Short task: Examine the material below and count the lines that hold the word "part". Report only the number.

══════════════════════════════

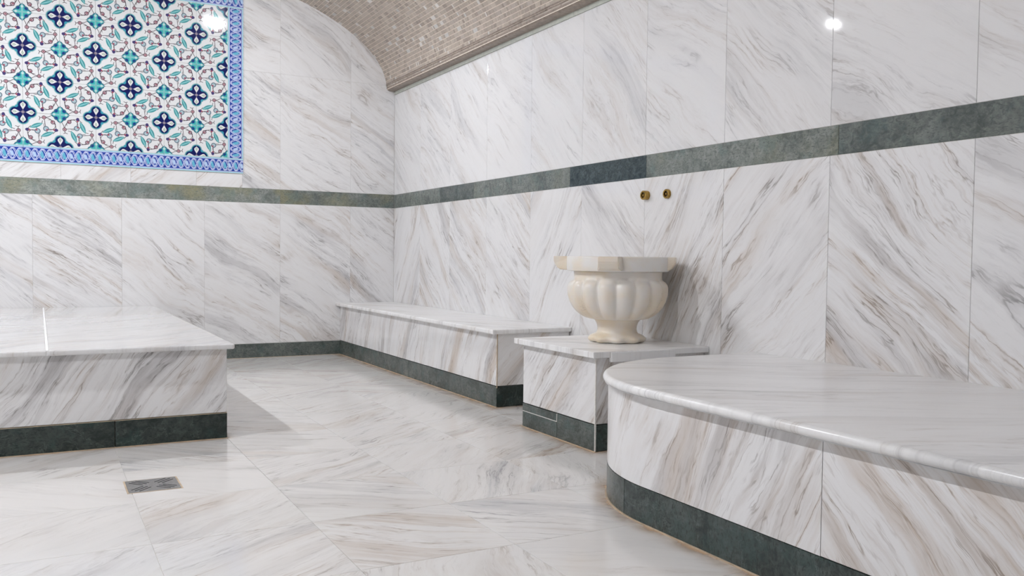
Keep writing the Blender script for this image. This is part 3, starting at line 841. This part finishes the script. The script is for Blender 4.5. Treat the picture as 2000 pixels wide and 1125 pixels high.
# stem and scalloped foot
foot = [(0.120, 0.0, 0.020), (0.138, 0.004, 0.020), (0.146, 0.014, 0.018), (0.144, 0.024, 0.015), (0.132, 0.033, 0.008), (0.118, 0.039, 0.004), (0.104, 0.043, 0.001), (0.0985, 0.050, 0), (0.0955, 0.062, 0), (0.0965, 0.078, 0), (0.102, 0.094, 0), (0.110, 0.106, 0), (0.118, 0.116, 0), (0.118, 0.124, 0)]
lathe('foot', foot, wavy, M_CREAM, cream=0.75, vein_seed=2.0)
bowl = [(0.105, 0.114, 0.004), (0.134, 0.113, 0.009), (0.156, 0.119, 0.014), (0.180, 0.131, 0.017), (0.203, 0.149, 0.020), (0.222, 0.172, 0.021), (0.236, 0.198, 0.021), (0.245, 0.228, 0.021), (0.2475, 0.255, 0.022), (0.2465, 0.270, 0.022), (0.243, 0.282, 0.027), (0.235, 0.292, 0.024), (0.224, 0.300, 0.012), (0.216, 0.304, 0), (0.214, 0.318, 0), (0.215, 0.340, 0),
        (0.215, 0.345, 0), (0.195, 0.345, 0), (0.19, 0.30, 0), (0.17, 0.24, 0), (0.12, 0.19, 0), (0.04, 0.172, 0)]
lathe('bowl', bowl, lobes, M_CREAM, seg=192, cream=0.55, vein_seed=5.0)
RZ0, RZ1 = 0.345, 0.416
rim = [(0.205, RZ0, 0), (0.240, RZ0, 0), (0.247, RZ0 + 0.003, 0), (0.250, RZ0 + 0.010, 0), (0.250, RZ1 - 0.006, 0), (0.248, RZ1 - 0.002, 0), (0.244, RZ1, 0), (0.205, RZ1, 0), (0.200, RZ1 - 0.004, 0), (0.198, RZ0 + 0.01, 0)]
def ring_lathe(name, prof, mat, seg=96, **props):
    bm = bmesh.new()
    R_ = [[bm.verts.new((r * math.cos(2 * PI * k / seg), r * math.sin(2 * PI * k / seg), z)) for k in range(seg)] for r, z, _ in prof]
    n = len(R_)
    for i in range(n):
        p, q = R_[i], R_[(i + 1) % n]
        for k in range(seg): bm.faces.new((p[k], p[(k + 1) % seg], q[(k + 1) % seg], q[k]))
    bmesh.ops.recalc_face_normals(bm, faces=bm.faces)
    me = mesh_of(bm, name, mat, True)
    o = link(bpy.data.objects.new(name, me), bs)
    md = o.modifiers.new('edge', 'EDGE_SPLIT'); md.split_angle = math.radians(40)
    for k, v in props.items(): o[k] = v
    return o
rim_o = ring_lathe('rim', rim, M_CREAM, cream=0.15, vein_seed=9.0)
def lug_mesh():
    """block that stands out of the rim, its underside cut away towards the tip; local +x points outward"""
    bm = bmesh.new()
    prof = [(0.215, RZ0 + 0.004), (0.252, RZ0 + 0.004), (0.276, RZ0 + 0.006), (0.294, RZ0 + 0.016), (0.307, RZ0 + 0.036), (0.312, RZ0 + 0.048), (0.312, RZ1 - 0.003), (0.309, RZ1 - 0.0005), (0.215, RZ1 - 0.0005)]
    a = [bm.verts.new((x, -0.058 + (0.010 if x > 0.28 else 0), z)) for x, z in prof]; b_ = [bm.verts.new((x, 0.058 - (0.010 if x > 0.28 else 0), z)) for x, z in prof]
    n = len(prof)
    for k in range(n): bm.faces.new((a[k], a[(k + 1) % n], b_[(k + 1) % n], b_[k]))
    bm.faces.new(a[::-1]); bm.faces.new(b_)
    bmesh.ops.recalc_face_normals(bm, faces=bm.faces)
    bmesh.ops.bevel(bm, geom=[e for e in bm.edges if e.calc_face_angle(0) > 0.9 and max(v.co.x for v in e.verts) > 0.25], offset=0.004, segments=2, affect='EDGES')
    return mesh_of(bm, 'lug', M_CREAM)
lm = lug_mesh()
LA = math.atan2(-0.721, -0.688)
for k in range(4):
    a = LA + k * PI / 2
    o = link(bpy.data.objects.new('lug', lm), rim_o); o.rotation_euler = (0, 0, a)
    if k in (1, 2): 
        o.scale = (0.90, 1, 1)
    o['cream'] = 0.85; o['vein_seed'] = float(k)

# ------------------------------------------------------------------ brass outlets
def cyl(name, r, l, mat, parent, x, hole=None, seg=24, prof=None):
    bm = bmesh.new()
    prof = prof or [(0.0001, 0), (r, 0), (r, l - 0.002), (r - 0.002, l), (0.0001, l)]
    rings = [[bm.verts.new((-d, rr * math.cos(2 * PI * k / seg), rr * math.sin(2 * PI * k / seg))) for k in range(seg)] for rr, d in prof]
    for p, q in zip(rings, rings[1:]):
        for k in range(seg): bm.faces.new((p[k], p[(k + 1) % seg], q[(k + 1) % seg], q[k]))
    bmesh.ops.recalc_face_normals(bm, faces=bm.faces)
    me = mesh_of(bm, name, mat)
    o = link(bpy.data.objects.new(name, me), parent); o.location = (x, 0, 0)
    md = o.modifiers.new('edge', 'EDGE_SPLIT'); md.split_angle = 0.6
    for p in me.polygons: p.use_smooth = True
    return o
for (yy, zz, lab, ln) in ((-3.640, 1.179, 'brass pipe outlet nearer the room corner on marble wall above basin', 0.030), (-3.808, 1.177, 'brass pipe outlet farther from the room corner on marble wall above basin', 0.016)):
    w = thing('water_outlet', lab, 'pipe outlet', (0, yy, zz), 'brass outlets above the basin')
    cyl('sleeve', 0.0235, ln, M_BRASS, w, 0, prof=[(0.0001, 0), (0.0235, 0), (0.0235, ln - 0.002), (0.0215, ln), (0.016, ln), (0.0145, ln - 0.002), (0.0145, ln - 0.010), (0.0001, ln - 0.010)])
    cyl('bore', 0.014, 0.002, M_DARK, w, -(ln - 0.0098))
    cyl('spindle', 0.006, 0.008, M_BRASS, w, -(ln - 0.0095), seg=8)

# ------------------------------------------------------------------ floor drain
DX, DY, DW = -2.397, -3.846, 0.176
dr = thing('floor_drain', 'square steel floor drain with diagonal slots in front of the platform', 'drain', (DX, DY, 0))
box_obj('grout_edge', dr, (DX - DW / 2 - 0.006, DY - DW / 2 - 0.006, -0.004), (DX + DW / 2 + 0.006, DY + DW / 2 + 0.006, 0.0006), M_AMBER)
plate = box_obj('plate', dr, (DX - DW / 2, DY - DW / 2, -0.003), (DX + DW / 2, DY + DW / 2, 0.0016), M_STEEL, 0.001, 1)
for qx, qy in ((1, 1), (-1, 1), (-1, -1), (1, -1)):
    for k in range(3):
        ln = 0.066 - 0.006 * abs(k - 1)
        cx, cy = qx * 0.043, qy * 0.043
        an = math.atan2(qy, qx)
        off = (k - 1) * 0.017
        px, py = cx - math.sin(an) * off, cy + math.cos(an) * off
        o = box_obj('slot', dr, (-ln / 2, -0.0017, -0.001), (ln / 2, 0.0017, 0.0019), M_SLOT)
        o.parent = plate; o.matrix_local = Matrix.Translation((px, py, 0.0016)) @ Matrix.Rotation(an, 4, 'Z')

# ------------------------------------------------------------------ lamps in the vault
def lamp(x, y, rd, lab):
    z = ZS + BR * math.sqrt(1 - ((x - XC) / AR) ** 2)
    l = thing('ceiling_lamp', lab, 'lamp', (x, y, z), 'round lamps set in the vault')
    nx, nz = (x - XC) / AR ** 2, (z - ZS) / BR ** 2
    tilt = math.atan2(nx, nz)
    def part(name, prof, mat):
        bm = bmesh.new(); seg = 20
        rings = [[bm.verts.new((r * math.cos(2 * PI * k / seg), r * math.sin(2 * PI * k / seg), zz)) for k in range(seg)] for r, zz in prof]
        for p, q in zip(rings, rings[1:]):
            for k in range(seg): bm.faces.new((p[k], p[(k + 1) % seg], q[(k + 1) % seg], q[k]))
        bm.faces.new(rings[-1])
        bmesh.ops.recalc_face_normals(bm, faces=bm.faces)
        o = link(bpy.data.objects.new(name, mesh_of(bm, name, mat, True)), l); o.rotation_euler = (0, tilt, 0)
    part('trim_ring', [(rd + 0.037, 0.02), (rd + 0.037, -0.02), (rd + 0.032, -0.026), (rd + 0.007, -0.028), (rd + 0.002, -0.02)], M_TRIM)
    part('dome', [(rd, -0.022)] + [(rd * math.cos(a), -0.024 - rd * 0.5 * math.sin(a)) for a in [PI / 2 * k / 6 for k in range(1, 6)]] + [(0.006, -0.024 - rd * 0.5)], M_GLOW if rd > 0.05 else M_SPOT)
lamp(*LAMPS[0], 'lit wide dome lamp in the vault nearest the painted tile panel')
lamp(*LAMPS[1], 'small lit spot lamp in the vault closest to the end wall')
lamp(*LAMPS[2], 'small lit spot lamp in the vault above the front of the low platform')
lamp(*LAMPS[3], 'small lit spot lamp in the vault beside the viewer on the platform side')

══════════════════════════════

Written answer: 4